As people become more concerned about global warming, what do you feel is the most effective use of that concern?
I think it’s important for people to get engaged locally. A lot of response to climate change can take place at the city level, or the county and state level. Cities are often conscious of their vulnerabilities, and there are many steps the city can take, partly to manage this vulnerability to flooding and to heat waves. And then there are ways that people can support policies that are more climate-friendly. Sometimes taking one type of action can lead to another type of action. If people discover that it’s really quite simple—that there are many simple energy conservation steps that they can take, for example—that will lead them to take other forms of action and perhaps to take climate change issues more seriously when they’re choosing which candidates to vote for or which issues to write letters about. It might also lead them to take other kinds of steps wherever they happen to live. I live here in Manhattan, and my building is considering changing from a very polluting kind of heating oil to a lighter heating oil and to gas heating, and we can do that more effectively if we partner with other buildings on our block. That’s a simple step of coordinating at a very local scale.
Do you think it’s a good sign that people are starting to connect extreme weather with climate change?
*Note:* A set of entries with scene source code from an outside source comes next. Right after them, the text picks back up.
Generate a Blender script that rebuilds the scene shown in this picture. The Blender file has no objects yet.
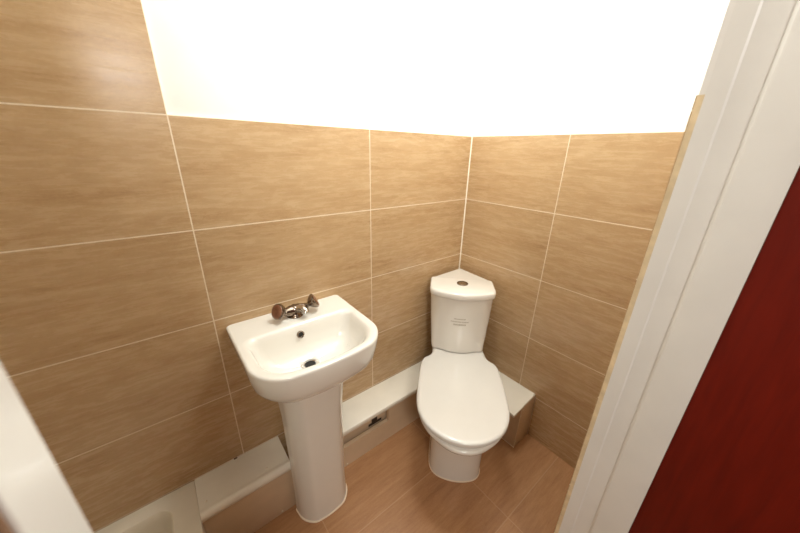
import bpy, bmesh, math, random
from mathutils import Vector, Matrix
random.seed(4)
S = bpy.context.scene
C = S.collection
PI = math.pi

# ------------------------------------------------------------------ materials
def new_mat(name):
    m = bpy.data.materials.new(name); m.use_nodes = True
    nt = m.node_tree; nt.nodes.clear()
    out = nt.nodes.new('ShaderNodeOutputMaterial')
    b = nt.nodes.new('ShaderNodeBsdfPrincipled')
    nt.links.new(b.outputs[0], out.inputs[0])
    return m, nt, b

def nd(nt, t, **kw):
    n = nt.nodes.new(t)
    for k, v in kw.items(): setattr(n, k, v)
    return n

def mth(nt, op, a, b=None, c=None):
    n = nd(nt, 'ShaderNodeMath', operation=op)
    for i, v in enumerate((a, b, c)):
        if v is None: continue
        if isinstance(v, (int, float)): n.inputs[i].default_value = v
        else: nt.links.new(v, n.inputs[i])
    return n.outputs[0]

def ramp(nt, fac, stops):
    r = nd(nt, 'ShaderNodeValToRGB')
    e = r.color_ramp.elements
    while len(e) < len(stops): e.new(0.5)
    for el, (p, c) in zip(e, stops): el.position = p; el.color = (*c, 1)
    nt.links.new(fac, r.inputs[0])
    return r.outputs[0]

def mix(nt, fac, a, b, mode='MIX'):
    n = nd(nt, 'ShaderNodeMix', data_type='RGBA', blend_type=mode)
    for s, v in ((n.inputs[0], fac), (n.inputs[6], a), (n.inputs[7], b)):
        if isinstance(v, (int, float)): s.default_value = v
        elif isinstance(v, tuple): s.default_value = (*v, 1)
        else: nt.links.new(v, s)
    return n.outputs[2]

def plain(name, col, rough=0.4, metal=0.0, var=0.06, scale=14.0, coat=0.0, bump=0.0, spec=0.5):
    """one colour with a faint cloudy variation"""
    m, nt, b = new_mat(name)
    tc = nd(nt, 'ShaderNodeTexCoord')
    nz = nd(nt, 'ShaderNodeTexNoise'); nz.inputs['Scale'].default_value = scale; nz.inputs['Detail'].default_value = 4
    nt.links.new(tc.outputs['Object'], nz.inputs['Vector'])
    lo = tuple(c * (1 - var) for c in col); hi = tuple(min(1, c * (1 + var)) for c in col)
    nt.links.new(ramp(nt, nz.outputs[0], [(0.3, lo), (0.7, hi)]), b.inputs['Base Color'])
    b.inputs['Roughness'].default_value = rough
    b.inputs['Metallic'].default_value = metal
    b.inputs['Specular IOR Level'].default_value = spec
    b.inputs['Coat Weight'].default_value = coat
    b.inputs['Coat Roughness'].default_value = 0.05
    if bump:
        n2 = nd(nt, 'ShaderNodeTexNoise'); n2.inputs['Scale'].default_value = 220
        nt.links.new(tc.outputs['Object'], n2.inputs['Vector'])
        bp = nd(nt, 'ShaderNodeBump'); bp.inputs['Strength'].default_value = bump; bp.inputs['Distance'].default_value = 0.002
        nt.links.new(n2.outputs[0], bp.inputs['Height']); nt.links.new(bp.outputs[0], b.inputs['Normal'])
    return m

def tile_mat(name, ua, va, u0, v0, pu, pv, cols, grout, gw=0.0032, rough=0.27, groutmix=1.0):
    """stone-look tile: streaks run along axis ua; joints every pu / pv from u0 / v0"""
    m, nt, b = new_mat(name)
    tc = nd(nt, 'ShaderNodeTexCoord')
    sp = nd(nt, 'ShaderNodeSeparateXYZ'); nt.links.new(tc.outputs['Object'], sp.inputs[0])
    U, V = sp.outputs[ua], sp.outputs[va]
    a = mth(nt, 'DIVIDE', mth(nt, 'SUBTRACT', U, u0), pu)
    c = mth(nt, 'DIVIDE', mth(nt, 'SUBTRACT', V, v0), pv)
    def joint(x, pitch):
        d = mth(nt, 'ABSOLUTE', mth(nt, 'SUBTRACT', mth(nt, 'FRACT', x), 0.5))
        return mth(nt, 'GREATER_THAN', d, 0.5 - gw / 2 / pitch)
    jm = mth(nt, 'MAXIMUM', joint(a, pu), joint(c, pv))
    # every tile gets its own piece of stone
    ia, ic = mth(nt, 'FLOOR', a), mth(nt, 'FLOOR', c)
    cmb = nd(nt, 'ShaderNodeCombineXYZ'); nt.links.new(ia, cmb.inputs[0]); nt.links.new(ic, cmb.inputs[1])
    wn = nd(nt, 'ShaderNodeTexWhiteNoise', noise_dimensions='2D'); nt.links.new(cmb.outputs[0], wn.inputs['Vector'])
    rnd = wn.outputs['Value']
    def streak(su, sv, detail, rough_):
        cv = nd(nt, 'ShaderNodeCombineXYZ')
        nt.links.new(mth(nt, 'MULTIPLY', U, su), cv.inputs[0])
        nt.links.new(mth(nt, 'MULTIPLY', V, sv), cv.inputs[1])
        nt.links.new(mth(nt, 'MULTIPLY', rnd, 37.0), cv.inputs[2])
        n = nd(nt, 'ShaderNodeTexNoise'); n.inputs['Scale'].default_value = 1.0
        n.inputs['Detail'].default_value = detail; n.inputs['Roughness'].default_value = rough_
        n.inputs['Distortion'].default_value = 0.35
        nt.links.new(cv.outputs[0], n.inputs['Vector'])
        return n.outputs[0]
    s1 = streak(2.6, 26, 6, 0.62)
    s2 = streak(14, 90, 5, 0.7)
    s3 = streak(160, 260, 2, 0.5)
    h = mth(nt, 'ADD', mth(nt, 'MULTIPLY', s1, 0.47), mth(nt, 'ADD', mth(nt, 'MULTIPLY', s2, 0.38), mth(nt, 'MULTIPLY', s3, 0.15)))
    col = ramp(nt, h, [(0.30, cols[0]), (0.43, cols[1]), (0.56, cols[2]), (0.72, cols[3])])
    br = nd(nt, 'ShaderNodeHueSaturation')
    nt.links.new(mth(nt, 'ADD', mth(nt, 'MULTIPLY', rnd, 0.08), 0.96), br.inputs['Value'])
    nt.links.new(col, br.inputs['Color'])
    jf = mth(nt, 'MULTIPLY', jm, groutmix)
    nt.links.new(mix(nt, jf, br.outputs[0], grout), b.inputs['Base Color'])
    nt.links.new(mth(nt, 'ADD', mth(nt, 'MULTIPLY', jm, 0.4), mth(nt, 'ADD', mth(nt, 'MULTIPLY', s2, 0.16), rough - 0.08)), b.inputs['Roughness'])
    bp = nd(nt, 'ShaderNodeBump'); bp.inputs['Strength'].default_value = 0.25; bp.inputs['Distance'].default_value = 0.0015
    nt.links.new(mth(nt, 'SUBTRACT', mth(nt, 'MULTIPLY', h, 0.35), jm), bp.inputs['Height'])
    nt.links.new(bp.outputs[0], b.inputs['Normal'])
    return m

STONE = [(0.35, 0.198, 0.092), (0.48, 0.306, 0.156), (0.555, 0.376, 0.205), (0.63, 0.452, 0.268)]
FSTONE = [(0.26, 0.118, 0.048), (0.37, 0.180, 0.080), (0.43, 0.222, 0.102), (0.52, 0.290, 0.145)]
GROUT = (0.86, 0.72, 0.54)
M = {}
M['tile_back'] = tile_mat('stone tiles on the back wall', 0, 2, -1.2044, 1.44, 0.6103, 0.3, STONE, GROUT)
M['tile_right'] = tile_mat('stone tiles on the right wall', 1, 2, -0.4652, 1.44, 0.6103, 0.3, STONE, GROUT)
M['tile_front'] = tile_mat('stone tiles on the door wall', 0, 2, -0.30, 1.44, 0.6103, 0.3, STONE, GROUT)
M['tile_floor'] = tile_mat('stone floor tiles', 0, 1, -0.427, -0.718, 0.59, 0.325, FSTONE, (0.62, 0.44, 0.28), gw=0.0036, rough=0.34, groutmix=0.35)
M['grout'] = plain('pale corner grout', (0.88, 0.78, 0.62), 0.7)
M['plaster'] = plain('white plaster', (0.86, 0.84, 0.79), 0.75, var=0.015, bump=0.08)
M['gloss'] = plain('white gloss paint', (0.84, 0.82, 0.77), 0.28, var=0.03, scale=9, coat=0.2, bump=0.03)
M['ceramic'] = plain('cream white ceramic', (0.82, 0.785, 0.715), 0.13, var=0.008, coat=0.5)
M['lid_plastic'] = plain('white seat plastic', (0.74, 0.715, 0.665), 0.17, var=0.01, coat=0.3)
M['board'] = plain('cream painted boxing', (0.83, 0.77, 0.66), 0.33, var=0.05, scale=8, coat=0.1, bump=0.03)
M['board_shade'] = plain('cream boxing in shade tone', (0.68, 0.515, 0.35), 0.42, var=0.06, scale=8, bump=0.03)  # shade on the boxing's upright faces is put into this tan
M['tray'] = plain('cream tray', (0.74, 0.66, 0.53), 0.3, var=0.03, coat=0.1)
M['chrome'] = plain('chrome', (0.62, 0.58, 0.53), 0.12, metal=1.0, var=0.05, scale=60)
M['dark_chrome'] = plain('dark-toned chrome', (0.27, 0.215, 0.17), 0.2, metal=1.0, var=0.25, scale=70)  # dark brown reflections are put into the chrome's colour
M['reflection_brown'] = plain('brown reflection tone', (0.30, 0.15, 0.09), 0.3, metal=0.7, var=0.2, scale=60)  # reddish-brown reflection on the tap handles, painted into their end caps
M['dark'] = plain('dark gap', (0.012, 0.010, 0.008), 0.7)
M['slot'] = plain('dark brown opening', (0.045, 0.024, 0.012), 0.8)
M['mark'] = plain('grey print', (0.47, 0.41, 0.32), 0.5)
M['lining_brown'] = plain('mottled brown', (0.24, 0.135, 0.075), 0.6, var=0.2, scale=20)  # brown of the left lining behind its white face
M['edge'] = plain('tan tile edge', (0.80, 0.64, 0.40), 0.55, var=0.15, scale=40)
M['screw'] = plain('white screw cap', (0.85, 0.76, 0.62), 0.3)
M['chip'] = plain('brown chip', (0.12, 0.05, 0.02), 0.7)
M['silicone'] = plain('pale sealant', (0.84, 0.72, 0.56), 0.4)
M['hall'] = plain('hall floor covering', (0.34, 0.17, 0.08), 0.8, var=0.2, scale=60)

def red_mat():
    m, nt, b = new_mat('dark red stained door')
    tc = nd(nt, 'ShaderNodeTexCoord')
    mp = nd(nt, 'ShaderNodeMapping'); mp.inputs['Scale'].default_value = (12, 12, 1.2)
    nt.links.new(tc.outputs['Object'], mp.inputs[0])
    nz = nd(nt, 'ShaderNodeTexNoise'); nz.inputs['Scale'].default_value = 6; nz.inputs['Detail'].default_value = 6; nz.inputs['Distortion'].default_value = 0.6
    nt.links.new(mp.outputs[0], nz.inputs['Vector'])
    nt.links.new(ramp(nt, nz.outputs[0], [(0.3, (0.125, 0.007, 0.0025)), (0.7, (0.175, 0.011, 0.004))]), b.inputs['Base Color'])
    b.inputs['Roughness'].default_value = 0.45; b.inputs['Specular IOR Level'].default_value = 0.2
    return m
M['red'] = red_mat()

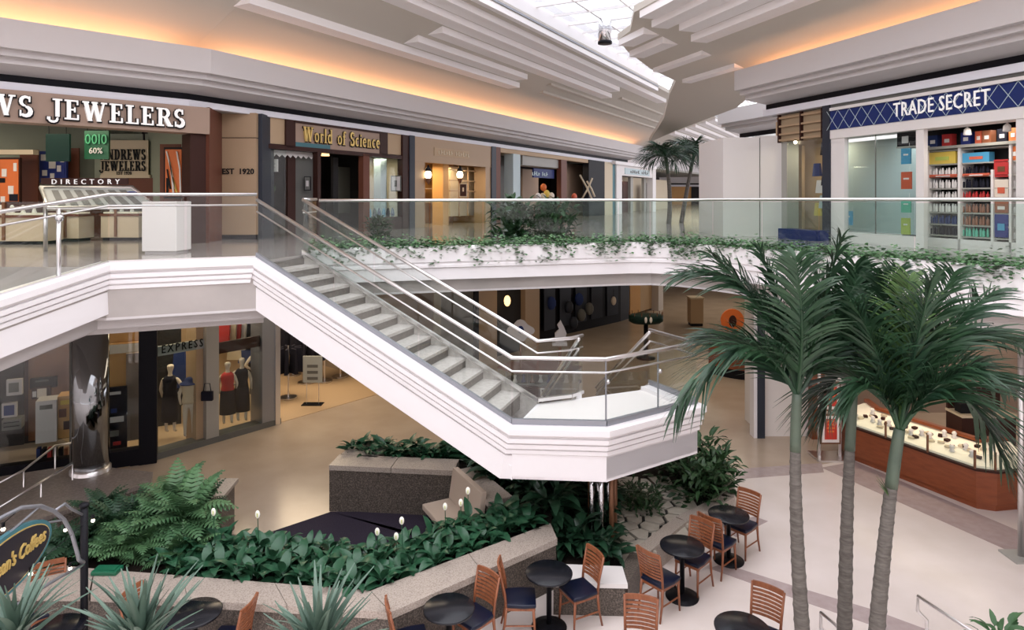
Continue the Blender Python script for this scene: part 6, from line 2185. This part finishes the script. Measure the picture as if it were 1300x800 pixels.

I think it’s great news. The climate scientists and many people in the public agree that there’s a connection between climate change and increasing extreme weather events. The scientists define it and measure it in a more precise and rigorous way, so they would not agree with the public on every particular event, and on every particular association of a particular hazard in a particular area with climate change, but there’s a high degree of overlap in their perceptions. And I think that the changing perception of extreme weather events is a very encouraging sign that the American public is beginning to see that climate change is not just a question for the high Arctic and remote islands of the Pacific. It’s something that’s right here at home, right now. When there’s more flooding and more drought and more heat waves and more storms, that’s the connection that really grabs people’s attention. More importantly, it encourages many to start taking action.